Thermosyphon Flat Plate Collector with Nanodiamond-Water Nanofluids: Properties, Friction Factor, Heat Transfer, Thermal Efficiency, and Cost Analysis

Abstract

Thermal efficiency, friction factor, heat transfer, and cost analysis of a flat plate collector operates with water-based nanodiamond nanofluids under thermosyphon (natural circulation) conditions are investigated experimentally at 0.2%, 0.4%, 0.6%, 0.8%, and 1.0% particle volume concentrations. The thermophysical properties of the working fluids are analyzed as well.
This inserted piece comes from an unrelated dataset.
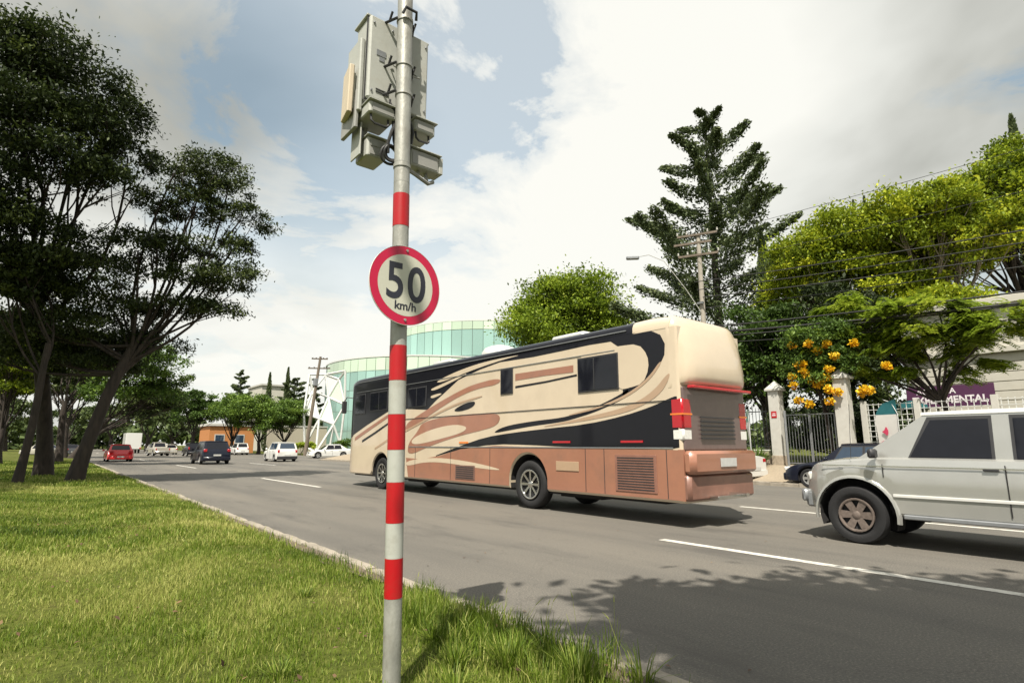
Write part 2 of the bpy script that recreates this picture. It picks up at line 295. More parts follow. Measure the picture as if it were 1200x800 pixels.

Results show that the maximum thermal conductivity and viscosity enhancements are obtained by using 1.0 vol% concentration of nanofluid and found to be 22.86% and 79.16%, respectively, compared to water at a temperature of 60 °C. The maximum increases in Nusselt number are 19.53% and 36.17% using 1.0 vol% concentration of nanofluid compared to water at Reynolds number of 140 and 345, respectively. The maximum increases of friction factor are attained by using 1.0 vol% concentration of nanofluid and found to be 1.14 times and 1.25 times of water friction factor at Reynolds number of 143 and 345, respectively. The collector thermal efficiency increases from 57.15% using water to 69.85% using nanofluid with a concentration of 1.0%. The collector cost decreases approximately by 18.18% for 1.0 vol% nanofluid compared to water. The relative deviations of the equations developed to evaluate Nusselt number and friction factor are within ± 2.5%.